The Department of Art & Culture, History, and Antiquity houses an international team of 110 researchers and teachers with a shared ambition in teaching and developing scholarship in these fields. Burgers is a professor in the department in addition to head of department. His chair concerns the history and heritage of cultural landscapes and urban environments. His teaching, research and valorisation activities are at the interface between archaeology, history and the way we give the past a place in spatial planning today. In doing so, he has specialised in Italy and the Mediterranean world. In southern Italy, for instance, he is scientific director of the archaeological landscape park Muro Tenente, which is part of the Unesco World Heritage Site of the Via Appia. Together with Italian colleagues, governments and citizens, he designs that park and brings it to life.
Career
Before becoming head of department, he was director of CLUE+, the VU research institute for Culture, Cognition, History and Heritage (2015-2023), director of the Royal Dutch Institute in Rome (2012-2013) and head of the Heritage Studies Departments of the same institute (2006-2013). For most of his academic career, Burgers has focused on urban and rural landscape studies and heritage design (both conceptual and applied). He recently received a prestigious €4 million EU grant (Marie Curie) to lead an international training network, which brings together an interdisciplinary group of researchers with 25 academic, public and private partners to employ 15 PhD researchers across Europe, all working on heritage and spatial design. Burgers has built an extensive (inter-)national network of researchers and stakeholders from different disciplines and sectors, and strongly advocates a policy of social anchoring as a key strategy for heritage and design studies.

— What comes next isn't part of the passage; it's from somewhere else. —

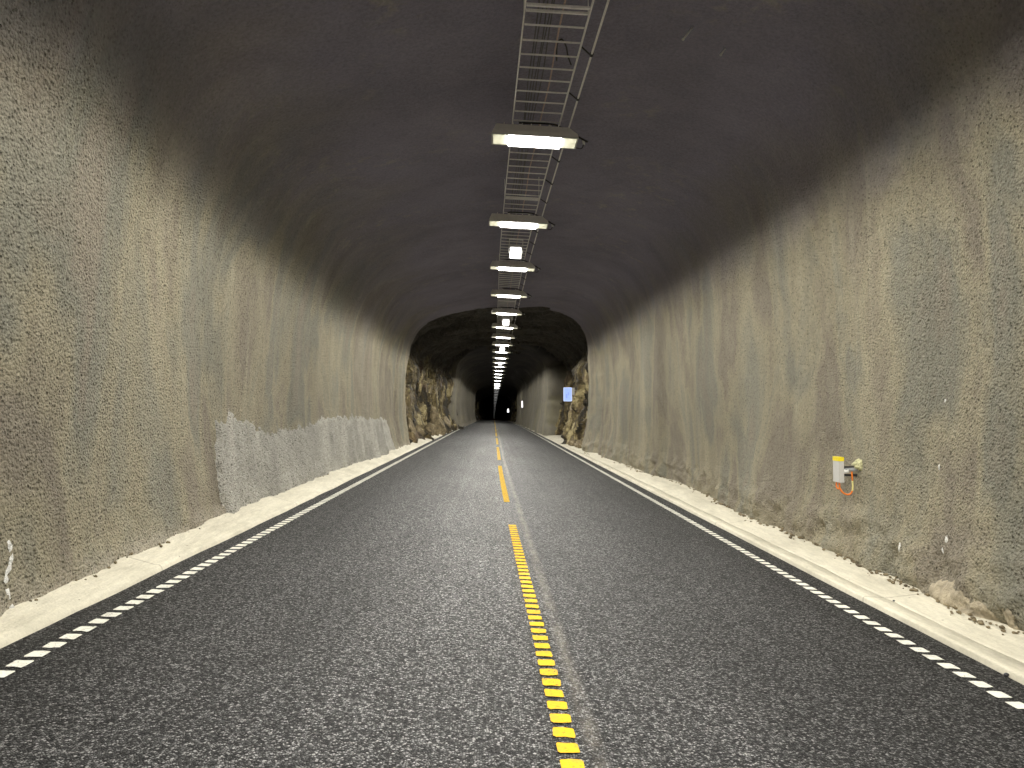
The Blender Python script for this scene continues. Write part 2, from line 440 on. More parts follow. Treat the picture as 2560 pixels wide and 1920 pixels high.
# --- first stretch: sprayed concrete round the camera
ys = np.r_[np.arange(-16, 2.5, .25), np.arange(2.5, 14, .028), np.arange(14, 24, .06), np.arange(24, 30.4, .09)]
s, x, z, jl, jr = arc(.032, .085)
X, Y, Z, ox, oz = lining(ys, s, x, z, near=True)
yend = 30.6 + np.interp(s, [0, SL, (SL + SR) / 2, SR, ST], [-.1, .1, .6, 2.6, 2.5]) + .22 * vnoise(s * 1.3, s * 0, seed=41) + .10 * vnoise(s * 4, s * 0, seed=42)
w = np.clip((Y - 22) / (30.4 - 22), 0, 1)
Y = Y + w * (yend[None] - 30.4)
X, Y, Z = flare(X, Y, Z, ox, oz, 'far', yend)
P1 = stack(X, Y, Z); N1 = grid_normals(P1)
wl, ceil1, wr = split3(P1, jl, jr, ('concrete_wall', 'ceiling', 'concrete_wall'), WALL, (
    dict(label='tan sprayed concrete wall with a pale grey repair patch along its foot', cat='tunnel wall', group='sprayed concrete walls'),
    dict(kind='structure', label='dark sprayed concrete ceiling vault over the near stretch of road', cat='ceiling'),
    dict(label='rough tan sprayed concrete wall carrying the small grey box with orange cable', cat='tunnel wall', group='sprayed concrete walls')), N1)

# pale repair patch on the left wall, mortar smears and lime spots: raised skins cut from the same wall surface
def skin(name, i0, i1, j0, j1, offs, m, parent):
    Q = P1[i0:i1, j0:j1]; nn = N1[i0:i1, j0:j1]
    sgn = 1.0
    off = offs(Q[..., 1], Q[..., 2] - EYE)
    Q2 = Q + sgn * nn * off[..., None]
    o = grid_obj(name, Q2, m, None); o.parent = parent
    return o
yy = P1[:, 0, 1]
def patch_off(y, z):
    top = np.interp(y, [9.4, 10.5, 12.3, 13.2, 14.4, 16, 18.5, 22, 26], [-.16, -.06, -.36, -.30, -.33, -.16, -.12, -.2, -.27])
    top = top + .05 * vnoise(y * 3, y * 0, seed=51) + .035 * vnoise(y * 9, z * 3, seed=52)
    left = 9.62 + .10 * vnoise(z * 3, z * 0, seed=53) + .04 * vnoise(z * 11, y * 5, seed=54) + .12 * np.clip(-z - .6, 0, 1)
    right = 25.4 + .55 * np.clip(-z, 0, 1.4)
    d = np.minimum(np.minimum(top - z, (y - left) * 1.0), right - y)
    d = d + .05 * vnoise(y * 24, z * 20, seed=58) + .05 * vnoise(y * 11, z * 4, seed=59)
    m = np.clip((d + .03) / .16, 0, 1); m = m * m * (3 - 2 * m)
    return -.020 + .076 * m + m * (.016 * fbm(y * 5, z * 5, octaves=3, seed=55) + .012 * vnoise(y * 22, z * 22, seed=56) + .02 * vnoise(y * 3.2, z * .8, seed=57))
i0, i1 = np.searchsorted(yy[:-6], 9.2), np.searchsorted(yy[:-6], 26.6)
jz = int(np.searchsorted(P1[i0, :jl, 2] - EYE, .12))
skin('repair_patch', i0, i1, 0, jz, patch_off, PATCH, wl)
def seam_off(y, z):
    c = 5.27 + .05 * np.sin(z * 7) + .05 * vnoise(z * 5, z * 0, seed=61)
    m = np.clip(1 - np.abs(y - c) / .055, 0, 1) * np.clip((-.80 - z) / .1, 0, 1)
    return -.03 + .045 * m * (1 + .5 * vnoise(y * 30, z * 30, seed=62))
i0, i1 = np.searchsorted(yy[:-6], 4.95), np.searchsorted(yy[:-6], 5.6)
skin('lime_seam', i0, i1, 0, int(np.searchsorted(P1[i0, :jl, 2] - EYE, -.6)), seam_off, LIME, wl)
def mortar_off(y, z):
    top = np.interp(y, [5.75, 5.95, 6.3, 6.6, 6.85, 7.05], [-1.62, -1.51, -1.53, -1.48, -1.45, -1.6]) + .03 * vnoise(y * 8, z * 2, seed=71)
    d = np.minimum(np.minimum(top - z, y - 5.8), 7.0 - y) + .035 * vnoise(y * 16, z * 14, seed=73) + .03 * vnoise(y * 34, z * 30, seed=74)
    m = np.clip(d / .06, 0, 1)
    return -.05 + .062 * m + m * .018 * vnoise(y * 11, z * 1.5, seed=72)
i0, i1 = np.searchsorted(yy[:-6], 5.7), np.searchsorted(yy[:-6], 7.15)
jb = jr + int(np.searchsorted(-(P1[i0, jr:, 2] - EYE), 1.25))
skin('mortar_patch', i0, i1, jb, P1.shape[1], mortar_off, MORTAR, wr)

for k, (y_, z_, w_, h_) in enumerate(((7.08, -.53, .010, .028), (6.8, -1.17, .016, .040), (6.83, -1.26, .010, .03), (7.5, -1.36, .012, .045), (7.1, .09, .012, .02))):
    i_ = int(np.searchsorted(yy[:-6], y_)); col_ = P1[i_, jr:]
    xw_ = float(np.interp(-z_, -(col_[:, 2] - EYE), col_[:, 0]))
    bm = bmesh.new(); bmesh.ops.create_icosphere(bm, subdivisions=3, radius=1)
    for v in bm.verts:
        q = v.co * (1 + .4 * float(vnoise(v.co.y * 3, v.co.z * 3, v.co.x * 3, 90 + k))); v.co = Vector((xw_ + q.x * .012, y_ + q.y * w_, EYE + z_ + q.z * h_))
    from_bm('lime_spot', bm, LIME, wr, True)

# --- bare rock between the sprayed stretches
def rock_grid(ys, s, x, z, seed, amp, sl, sr, up, amp_roof=.6):
    Y = np.repeat(ys[:, None], len(s), 1); Sg = np.repeat(s[None], len(ys), 0)
    wv = lambda a: np.asarray(a)[:, None]
    X = np.where(x[None] < 0, x[None] * wv(sl), x[None] * wv(sr)); Z = np.repeat(z[None], len(ys), 0) + np.where(z[None] > 0, z[None] / 4.2 * wv(up), 0)
    u = Y + .35 * fbm(Y * .8, Sg * .8, seed=seed + 1); v = Sg + .35 * fbm(Y * .8, Sg * .8, seed=seed + 2)
    wall = np.clip((3.0 - Z) / .9, 0, 1)
    d = amp * wall * (facets(u, v, 2.0, 4.5, seed + 3) * .85 + facets(u, v, .75, 2.3, seed + 4) * .36 + facets(u, v, .33, .9, seed + 5) * .15)
    d = d + amp * amp_roof * (1 - wall) * (facets(u, v, 1.6, 3.2, seed + 6) * .35 + facets(u, v, .6, 1.4, seed + 7) * .22 + facets(u, v, .28, .6, seed + 8) * .09)
    d = d + amp * (.09 * fbm(Y * 2.5, Sg * 2.5, octaves=4, seed=seed + 9))
    foot = np.clip((-.5 - Z) / 1.0, 0, 1)
    d = d + foot * amp * (.22 + .35 * fbm(Y * 1.1, Sg * .9, seed=seed + 10))
    ox, oz = outward(s)
    return X - ox[None] * d, Y, Z - oz[None] * d
s2, x2, z2, jl2, jr2 = arc(.075, .10)
ys2 = np.arange(29.6, 64, .085)
one = np.ones_like(ys2)
XR, YR, ZR = rock_grid(ys2, s2, x2, z2, 100, .58,
    np.interp(ys2, [29, 34, 44, 54, 64], [1.24, 1.20, 1.14, 1.06, 1.0]), np.interp(ys2, [29, 33, 36, 40, 44, 48, 54, 64], [1.34, 1.26, 1.12, 1.14, 1.28, 1.30, 1.24, 1.15]),
    np.interp(ys2, [29, 40, 50, 64], [.16, .15, .25, .3]), 1.05)
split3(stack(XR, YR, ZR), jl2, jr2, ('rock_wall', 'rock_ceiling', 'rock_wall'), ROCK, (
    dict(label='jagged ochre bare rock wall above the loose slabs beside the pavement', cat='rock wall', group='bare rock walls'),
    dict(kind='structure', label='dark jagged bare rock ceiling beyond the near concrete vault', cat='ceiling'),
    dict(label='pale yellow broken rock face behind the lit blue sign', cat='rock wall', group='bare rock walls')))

# --- second sprayed stretch
s3, x3, z3, jl3, jr3 = arc(.10, .16)
ys3 = np.r_[np.arange(53.5, 118, .22)]
X, Y, Z, ox, oz = lining(ys3, s3, x3, z3, .86, .90, near=False, seed=200, ribs=True)
yst = np.interp(s3, [0, SL, SL + 2.2, SR - 2, SR, ST], [59.2, 58.4, 50.5, 50.5, 53.3, 53.6]) + .35 * vnoise(s3 * .9, s3 * 0, seed=201) + .12 * vnoise(s3 * 3, s3 * 0, seed=202)
w = np.clip((64 - Y) / (64 - 53.5), 0, 1)
Y = Y + w * (yst[None] - 53.5)
X, Y, Z = flare(X, Y, Z, ox, oz, 'near', yst, .42)
X, Y, Z = flare(X, Y, Z, ox, oz, 'far', None)
split3(stack(X, Y, Z), jl3, jr3, ('concrete_wall', 'ceiling', 'concrete_wall'), WALL_DEEP, (
    dict(label='ribbed grey concrete wall beyond the ochre rock and loose slabs', cat='tunnel wall', group='sprayed concrete walls'),
    dict(kind='structure', label='dark concrete ceiling of the stretch beyond the bare rock', cat='ceiling'),
    dict(label='grey concrete wall with a rounded pillar end left of the blue sign', cat='tunnel wall', group='sprayed concrete walls')))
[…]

Career at Vrije Universiteit Amsterdam
In 1992, he started a PhD at Vrije Universiteit Amsterdam on an archaeological landscape topic in southern Italy completed in 1998. From 1994, he was allowed to combine that with a part-time job as UD Mediterranean Archaeology at VU Amsterdam. At that time, he started a series of excavations and systematic landscape research (surveys) in the southern Italian region of Salento, following the fieldwork previously set up here by his colleagues Boersma and Yntema. That fieldwork has become an internationally recognised and long-term regional project. In the process, he transformed one of the excavation sites from the VU into a landscape park. The park was declared part of the Unesco World Heritage Site of the Via Appia in 2024.
What do you hope to contribute to the new faculty?
"I would like to build bridges between the Humanities and the other fields of science. I define my research, teaching and administrative commitment in terms of societal challenges and impact, concerning inclusiveness, socio-economic equality and sustainability; to achieve this, a disciplinary approach is too limited and an inter- or transdisciplinary approach is necessary. Heritage, history, culture and, in a broader sense, the Humanities are my fields of study in this respect, but always in close connection with other fields of science and disciplines. I see building bridges between them as a necessary condition for a responsible approach to social issues. The new faculty offers excellent opportunities for this."